Filing a Premises Liability Claim in Arlington

Typically, a premises liability attorney handles cases involving a person who has been injured on the property of another. Such cases may involve personal or commercial property, and may occur either within or outside of the workplace.

While premises liability cases in Arlington generally involve unintentional injuries, they may also include intentional acts under certain circumstances. In this way, premises liability is a specific subset of personal injury law encompassing all kinds of torts that occur on an individual’s property. In these types of cases, an experienced premises liability attorney can craft a strong case that can help fight to maximize any damages you may be entitled to.

Complexity of Premises Liability Cases

Premises liability cases in Arlington involve a number of individual factors that may contribute to the overall complexity or severity of the case. For example, the degree of the injuries of the injured party can certainly contribute to the severity of a premises liability case.
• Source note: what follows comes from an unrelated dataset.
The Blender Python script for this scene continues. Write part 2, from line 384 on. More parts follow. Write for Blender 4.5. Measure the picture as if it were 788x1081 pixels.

Moreover, certain policy issues may make an Arlington premises liability case more serious or complex, such as those regarding insurance, reinsurance, indemnification, and ownership. For example, if an individual is injured on the premises of an apartment complex owned by one entity, managed by another, and sublet by a third, each of these entities may hold a separate insurance policy. These separate policies may lead to complex issues regarding the types of liability and insurance coverage of each party in the case.

Special Issues

One of the major liability issues that can arise in these types of cases relates to whether or not the premises owner or manager, or the party responsible for maintaining the premises, had notice of the condition that led to the injury.

For example, a slip-and-fall case may seem, on first appearance, straightforward. A slippery substance caused a person to fall, and that person suffered an injury. However, in such a case, the injured party seeking compensation for his or her injuries must establish that the premises owner or the party responsible for the premises had “constructive” notice of the unsafe conditions that caused the injury and failed to take the appropriate steps to address those conditions. It can be very difficult to establish the existence of constructive notice, making such notice a specific issue in Arlington premises liability cases.

Types of Premises Liability

The most frequent types of premises liability cases in Arlington are slip-and-falls and trip-and-falls. Typically, these types of case arise when a property owner or the party responsible for a property is negligent in terms of premise safety and maintenance. Often, they involve high-traffic areas and those in which many people congregate. However, such cases can occur under any number of circumstances and are thus generally more common.

Determining Liability

In any premises liability case, no matter the circumstances, a premises liability attorney will first determine the extent of liability in the case and who is at fault for the subject injuries. After such an attorney has established the underlying liability in the case, they will then determine the damages experienced by the injured party and the manner in which such damages will be calculated and proven.

It can be very difficult to determine and prove liability in all types of premises liability cases in Arlington. A number of case-based factors determine the type and amount of evidence necessary to make such a determination. Generally, however, a premises liability attorney must prove that the property owner, or the party responsible for the premises, had a legal duty to the injured party and breached that legal duty. Moreover, such an attorney must establish that, as a direct or proximate result of that breach, the injured party has suffered damages. Finally, a premises liability attorney must determine and prove the extent of the damages related to that injury.

Legal Status

Legal status can also play a significant role in premises liability cases. In this context, legal status refers to the extent to which the injured party’s presence on the subject premises was legal. For example, was the injured party an invitee, a trespasser, a guest, or something in between? What was their reason for being on the premises? In this way, legal status refers to the circumstances that brought the injured party to the subject premises and the extent to which they had the right to be there.

The legal status of the injured party is important as it has an impact on the duty owed to that party by the property owner or the party responsible for that property, and the degree to which such a property is obligated to ensure the safety of the premises.

Common Locations of Liability

While premises liability cases can occur anywhere, places that attract large numbers of people, such as shopping centers and pedestrian areas, are commonly places for premises liability injuries to occur. Generally, an individual may be hurt in any place in which people gather. When an individual is hurt through no fault of their own and due to the negligence of another, premises liability may occur.

Creating a Strong Case

Certainly, if a person is injured as a result of a premises liability action, that person should contact an attorney right away. Such an attorney can help the injured party to better understand the facts of their case and advise them regarding what evidence must be preserved or obtained in order to bring an action against the responsible party.

However, certain factors may allow a person to realize that he or she has a strong case from the outset. For instance, if the individual can prove that the property owner or the party responsible for the property knew about the conditions that lead to the injury, their case is likely strong. Moreover, if the individual issued a report at the time of the incident or has witnesses who saw the incident or who heard the responsible party admit guilt, the case would likely be strong.